Travesía de la noche

Las memorias de Anise Postel-Vinay, integrante de la Resistencia francesa y superviviente de Ravensbrück, evocan una vez más los crímenes del nazismo.

Sobre estas líneas, Anise Postel-Vinay (París, 1922); abajo, una fotografía de la presidiaria en el fuerte de Romainville (1943).
Ignacio F. Garmendia

09 de octubre 2016 - 05:00

VIVIR. Anise Postel-Vinay con Laure Adler. Trad. Laura Naranjo. Errata Naturae. Madrid, 2016. 112 páginas. 12,90 euros.

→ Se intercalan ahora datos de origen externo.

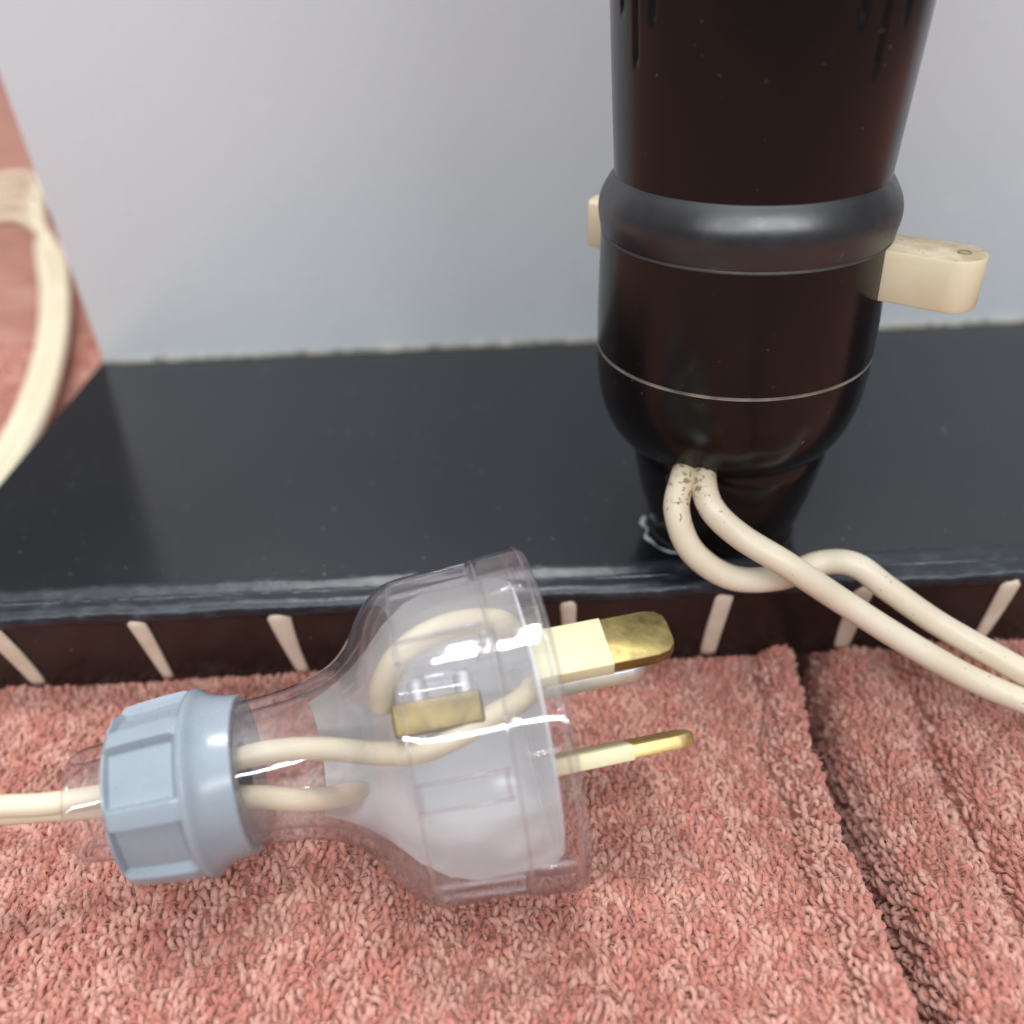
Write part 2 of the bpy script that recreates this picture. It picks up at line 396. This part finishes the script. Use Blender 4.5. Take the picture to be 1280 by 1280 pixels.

Las cenizas de dos de sus amigas y compañeras de cautiverio, la etnóloga Germaine Tillion y Geneviève de Gaulle-Anthonioz, sobrina del general que lideraba las fuerzas de la Francia Libre, ambas vinculadas a la famosa Red del Museo del Hombre que se configuró como uno de los primeros focos de resistencia durante la Ocupación, fueron acogidas en el Panteón de París en mayo de 2015. Ese mismo año, la ya nonagenaria Anise Postel-Vinay publicaba unas tardías memorias, ahora traducidas, donde ofrece un escueto recuento de sus vivencias como víctima de los campos nazis, compartidas con las citadas y otras muchas mujeres que padecieron en propia carne el terror instaurado por los alemanes en la Europa del Nuevo Orden. Redactado con la colaboración de la escritora, periodista y editora Laure Adler, biógrafa de Marguerite Duras, Hannah Arendt y Simone Weil, de quien acaba de aparecer en España -Un largo sábado (Siruela)- su libro de conversaciones con George Steiner, el relato de Postel-Vinay será uno de los últimos que transmitan en primera persona una historia ya conocida que por eso mismo tiende a ser olvidada, como temen los pocos testigos directos que siguen entre nosotros.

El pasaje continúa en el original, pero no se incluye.